AIM OF THE TASK:
Write out the material exactly, leaving every picture behind.

PROVIDED MATERIAL:
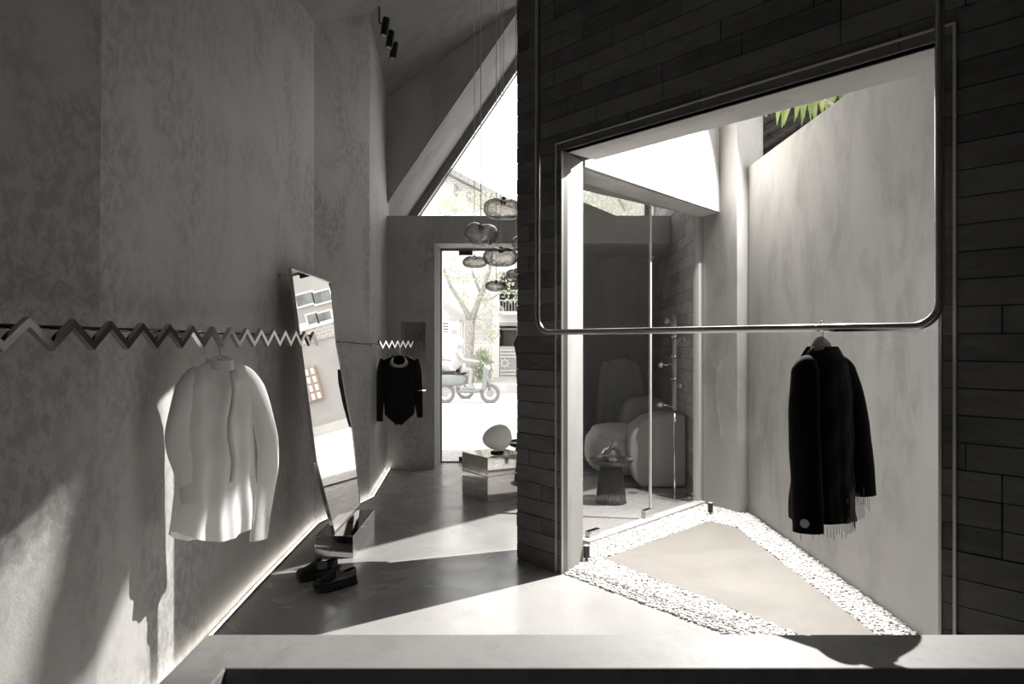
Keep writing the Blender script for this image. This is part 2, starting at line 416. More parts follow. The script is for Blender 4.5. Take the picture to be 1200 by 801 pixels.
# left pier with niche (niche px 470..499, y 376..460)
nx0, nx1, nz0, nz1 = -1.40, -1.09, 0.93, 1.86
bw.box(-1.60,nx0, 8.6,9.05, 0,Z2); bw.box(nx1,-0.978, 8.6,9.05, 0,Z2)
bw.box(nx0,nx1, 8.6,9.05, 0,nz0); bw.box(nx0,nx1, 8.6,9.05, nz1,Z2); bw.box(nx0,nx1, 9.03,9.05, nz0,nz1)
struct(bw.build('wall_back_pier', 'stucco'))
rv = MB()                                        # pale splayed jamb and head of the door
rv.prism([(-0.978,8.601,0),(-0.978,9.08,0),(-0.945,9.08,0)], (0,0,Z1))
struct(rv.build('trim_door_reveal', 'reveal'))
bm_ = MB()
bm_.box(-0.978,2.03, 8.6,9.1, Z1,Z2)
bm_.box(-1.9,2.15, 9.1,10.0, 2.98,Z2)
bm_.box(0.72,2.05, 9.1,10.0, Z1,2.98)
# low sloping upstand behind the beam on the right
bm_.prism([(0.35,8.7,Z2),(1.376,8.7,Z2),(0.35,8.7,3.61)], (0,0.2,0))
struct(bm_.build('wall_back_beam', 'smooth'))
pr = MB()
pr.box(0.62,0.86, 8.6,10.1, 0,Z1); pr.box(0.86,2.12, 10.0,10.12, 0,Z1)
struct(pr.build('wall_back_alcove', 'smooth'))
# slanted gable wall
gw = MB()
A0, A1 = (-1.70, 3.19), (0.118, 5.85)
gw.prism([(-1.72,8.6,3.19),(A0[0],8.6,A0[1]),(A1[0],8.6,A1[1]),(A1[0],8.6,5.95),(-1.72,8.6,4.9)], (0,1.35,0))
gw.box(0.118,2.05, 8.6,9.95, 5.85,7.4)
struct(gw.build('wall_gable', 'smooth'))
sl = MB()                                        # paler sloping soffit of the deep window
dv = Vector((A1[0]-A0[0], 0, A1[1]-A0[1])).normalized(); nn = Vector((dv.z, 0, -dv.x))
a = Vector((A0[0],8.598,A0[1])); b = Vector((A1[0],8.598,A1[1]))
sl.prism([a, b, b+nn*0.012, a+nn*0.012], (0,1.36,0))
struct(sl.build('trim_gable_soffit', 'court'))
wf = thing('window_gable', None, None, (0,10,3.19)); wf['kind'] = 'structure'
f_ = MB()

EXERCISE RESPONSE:
Keep writing the Blender script for this image. This is part 2, starting at line 416. More parts follow. The script is for Blender 4.5. Take the picture to be 1200 by 801 pixels.
# left pier with niche (niche px 470..499, y 376..460)
nx0, nx1, nz0, nz1 = -1.40, -1.09, 0.93, 1.86
bw.box(-1.60,nx0, 8.6,9.05, 0,Z2); bw.box(nx1,-0.978, 8.6,9.05, 0,Z2)
bw.box(nx0,nx1, 8.6,9.05, 0,nz0); bw.box(nx0,nx1, 8.6,9.05, nz1,Z2); bw.box(nx0,nx1, 9.03,9.05, nz0,nz1)
struct(bw.build('wall_back_pier', 'stucco'))
rv = MB()                                        # pale splayed jamb and head of the door
rv.prism([(-0.978,8.601,0),(-0.978,9.08,0),(-0.945,9.08,0)], (0,0,Z1))
struct(rv.build('trim_door_reveal', 'reveal'))
bm_ = MB()
bm_.box(-0.978,2.03, 8.6,9.1, Z1,Z2)
bm_.box(-1.9,2.15, 9.1,10.0, 2.98,Z2)
bm_.box(0.72,2.05, 9.1,10.0, Z1,2.98)
# low sloping upstand behind the beam on the right
bm_.prism([(0.35,8.7,Z2),(1.376,8.7,Z2),(0.35,8.7,3.61)], (0,0.2,0))
struct(bm_.build('wall_back_beam', 'smooth'))
pr = MB()
pr.box(0.62,0.86, 8.6,10.1, 0,Z1); pr.box(0.86,2.12, 10.0,10.12, 0,Z1)
struct(pr.build('wall_back_alcove', 'smooth'))
# slanted gable wall
gw = MB()
A0, A1 = (-1.70, 3.19), (0.118, 5.85)
gw.prism([(-1.72,8.6,3.19),(A0[0],8.6,A0[1]),(A1[0],8.6,A1[1]),(A1[0],8.6,5.95),(-1.72,8.6,4.9)], (0,1.35,0))
gw.box(0.118,2.05, 8.6,9.95, 5.85,7.4)
struct(gw.build('wall_gable', 'smooth'))
sl = MB()                                        # paler sloping soffit of the deep window
dv = Vector((A1[0]-A0[0], 0, A1[1]-A0[1])).normalized(); nn = Vector((dv.z, 0, -dv.x))
a = Vector((A0[0],8.598,A0[1])); b = Vector((A1[0],8.598,A1[1]))
sl.prism([a, b, b+nn*0.012, a+nn*0.012], (0,1.36,0))
struct(sl.build('trim_gable_soffit', 'court'))
wf = thing('window_gable', None, None, (0,10,3.19)); wf['kind'] = 'structure'
f_ = MB()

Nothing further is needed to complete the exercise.